The Journal

November 12, 1995. I went out with Amy Sawyer tonight for the first time since she broke things off a couple of months ago. It was only the second time I've seen her in the last two months, and the first time she's seen me since I shaved my head, pierced my ear, and grew a goatee. The irony of the whole situation is that while we have both chaged considerably, we've gone about it in completely different ways.

My outward appearance has drastically changed, so that some of my old friends at ORU didn't even recognize me at first when I went to visit them the weekend before last. On the inside, however, I've remained basically the same. Amy, on the other hand, looks basically the same as she has since I first met her four years ago (plus or minus a few minor changes). But on the inside, she has changed almost as drastically as I have on the outside. It often seems that she has come to represent to me all the things I have grown (or possibly have always been) disenchated with. The establishment, the status quo, the middle class aristocracy. Perhaps I've rejected these things so vehemently because they are the things I've always secretly desired, but now feel excluded from.

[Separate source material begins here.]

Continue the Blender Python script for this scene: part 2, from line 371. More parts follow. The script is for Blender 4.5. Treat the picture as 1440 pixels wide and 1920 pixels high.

In some ways, I am glad we've both changed, though. It almost seems like the old Amy that I once loved no longer exists. As if in some symbolic way she has died, and once I'm through mourning her, I can return to life, whatever that may be. Looking at things from that perspective makes the situation almost bearable. Maybe it's finally time to move on...

November 11, 1995. I'm starting a journal because once again, I have a need to write down the little things I sometimes think of. Since the age of paper and pen seems to be dying away, I thought it would be interesting to put my journal online. And like all writers, I sometimes entertain the vain notion that someone, somewhere, might have some interest in what I have to say.

I thought of an analogy today. Life is kind of like a bull with me as the bull-fighter, and the object is to take it by the horns and ride it. Not to let it ride me. I find myself often guitly of watching the bull behind a bush or some other cover, silently plotting, waiting until the bull isn't looking, then I run up to him and kick him in the rear end and then run away again. But of course I make sure someone gets a picture of me kicking the bull, and so I make copies of the picture and distribute it among all the people who were to afraid to even go to the bullfight. To them, I am a hero. But I, the bull, and the real bull-fighters know the truth.